La reverra-t-on en 2024 ? Et pourquoi pas avec Navalny ? « La question est de savoir s’ils seront capables de mettre leur ego de côté. Alexeï Navalny, Garry Kasparov et Boris Nemtsov (assassiné en 2015 au pied du Kremlin, ndlr) avaient échoué sur ce point en 2011-2012 », insiste le chercheur. Les deux politiciens devront également s’accorder sur le champ diplomatique, principale ligne de fracture. « Navalny n’a rien du pro-occidental béat. Il le répète, il est avant tout un patriote russe », rappelle Julien Nocetti.

Les autres opposants

Grigori Iavlinski, 65 ans, incarne une des rares voix critiques de Vladimir Poutine.
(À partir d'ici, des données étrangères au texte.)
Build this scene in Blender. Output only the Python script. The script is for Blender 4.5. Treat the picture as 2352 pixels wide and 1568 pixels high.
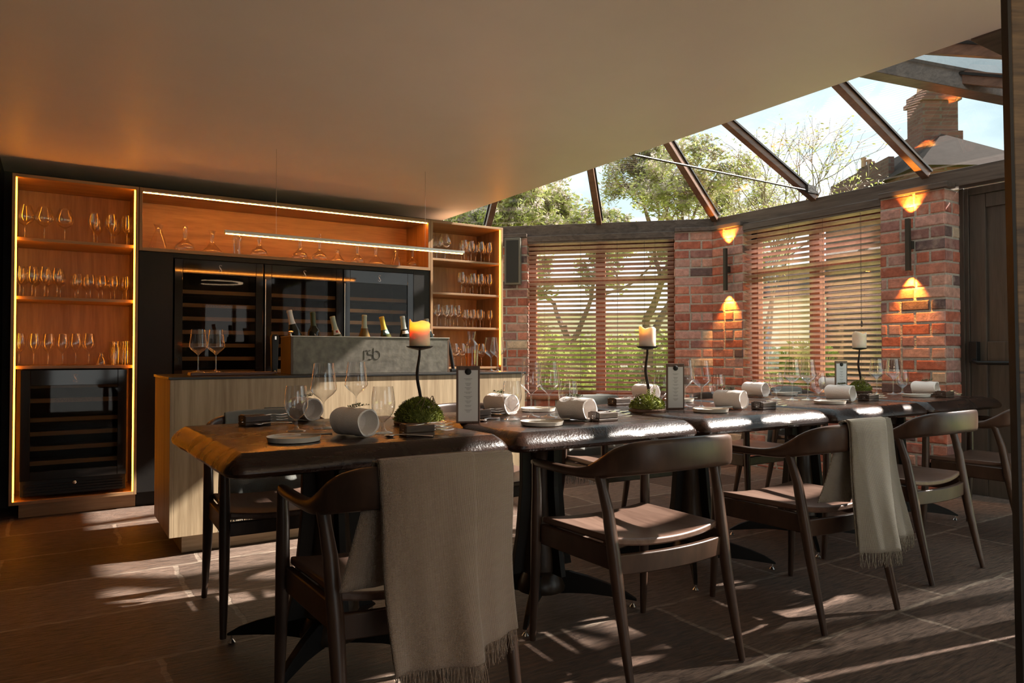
import bpy, math, random
from mathutils import Vector, Matrix, noise
R = math.radians
for o in list(bpy.data.objects): bpy.data.objects.remove(o)
SC = bpy.context.scene
COL = SC.collection
# ------------------------------------------------------------------ camera, sky, sun, exposure
F, YAW, PIT, HC = 1637.0, R(57.283), R(0.991), 1.05
cam = bpy.data.objects.new('camera', bpy.data.cameras.new('camera'))
COL.objects.link(cam)
cam.data.lens = 36 * F / 2352; cam.data.sensor_width = 36
cam.data.clip_start = 0.02; cam.data.clip_end = 500
cam.location = (0, 0, HC)
cam.rotation_euler = (R(90) + PIT, 0, -(R(90) - YAW))
SC.camera = cam
SC.view_settings.view_transform = 'Standard'
SC.view_settings.look = 'None'
SC.view_settings.gamma = 1
SC.view_settings.use_curve_mapping = False
SC.view_settings.exposure = 1.5
SUN_EL, SUN_AZ = R(38.4), R(-12)
sun = bpy.data.objects.new('sun', bpy.data.lights.new('sun', 'SUN'))
COL.objects.link(sun)
sun.data.energy = 8.5; sun.data.angle = R(1.2); sun.data.color = (1.0, .86, .76)
sd = Vector((math.cos(SUN_EL) * math.cos(SUN_AZ), math.cos(SUN_EL) * math.sin(SUN_AZ), math.sin(SUN_EL)))
sun.rotation_euler = sd.to_track_quat('Z', 'Y').to_euler()
sun.location = sd * 30
W = bpy.data.worlds.new('sky'); SC.world = W; W.use_nodes = True
nt = W.node_tree; nt.nodes.clear()
def N(t, kind, **kw):
    n = t.nodes.new(kind)
    for k, v in kw.items():
        if k in n.inputs: n.inputs[k].default_value = v
        else: setattr(n, k, v)
    return n
def L(t, a, b): t.links.new(a, b)
tc = N(nt, 'ShaderNodeTexCoord'); mp = N(nt, 'ShaderNodeMapping'); mp.inputs['Scale'].default_value = (1, 1, 2.2)
mp.inputs['Rotation'].default_value = (0.3, 0.1, 0.4)
nz = N(nt, 'ShaderNodeTexNoise'); nz.inputs['Scale'].default_value = 3.1; nz.inputs['Detail'].default_value = 7; nz.inputs['Roughness'].default_value = .52
cr = N(nt, 'ShaderNodeValToRGB'); e = cr.color_ramp.elements
e[0].position = .36; e[0].color = (.38, .48, .52, 1); e[1].position = .60; e[1].color = (.84, .87, .86, 1)
k_ = e.new(.48); k_.color = (.54, .64, .66, 1)
bg = N(nt, 'ShaderNodeBackground'); bg.inputs['Strength'].default_value = 0.72
ow = N(nt, 'ShaderNodeOutputWorld')
L(nt, tc.outputs['Generated'], mp.inputs['Vector']); L(nt, mp.outputs[0], nz.inputs['Vector'])
L(nt, nz.outputs['Fac'], cr.inputs['Fac'])
sz = N(nt, 'ShaderNodeSeparateXYZ'); L(nt, tc.outputs['Generated'], sz.inputs[0])
hz_ = N(nt, 'ShaderNodeMapRange'); hz_.inputs['From Min'].default_value = .22; hz_.inputs['From Max'].default_value = .0; L(nt, sz.outputs['Z'], hz_.inputs['Value'])
hm_ = N(nt, 'ShaderNodeMix', data_type='RGBA'); hm_.inputs[7].default_value = (.98, .93, .88, 1); L(nt, hz_.outputs[0], hm_.inputs[0]); L(nt, cr.outputs[0], hm_.inputs[6]); L(nt, hm_.outputs[2], bg.inputs['Color']); L(nt, bg.outputs[0], ow.inputs['Surface'])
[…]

Seulement, sa troisième candidature à la présidentielle ne décolle pas. Le fondateur du parti libéral Iabloko ne devrait pas dépasser les 1 %.

Un autre candidat devrait stagner à ce chiffre. Nationaliste comme Jirinikovski, Sergueï Babourine a en revanche un tout autre caractère. Ce très discret ancien vice-président de la Douma vilipende depuis plus de vingt ans les orientations « néolibérales » de Moscou.

Crédité de moins de 1 % des intentions de vote, Boris Titov tente, lui, de fédérer les entrepreneurs. Parti à la quête du Kremlin sans illusions sur le vainqueur final, il est favorable à des mesures de relance économique et à une normalisation des relations avec les Occidentaux.

Et, enfin, le petit parmi les petits. Maxime Souraïkine, 39 ans, s’est lancé seul dans l’aventure après avoir quitté le Parti communiste en 2012. Et à vrai dire, il a moins brillé par ses mots que par ses poings. Jeudi soir, il a en effet tenté de frapper un proche de son rival communiste Pavel Groudinine en direct à la télévision. Un coup d’éclat parmi d’autres durant cette campagne où se sont régulièrement écharpés les candidats d’un plateau à un autre. Tous sauf un : Vladimir Poutine, resté bien au chaud au Kremlin.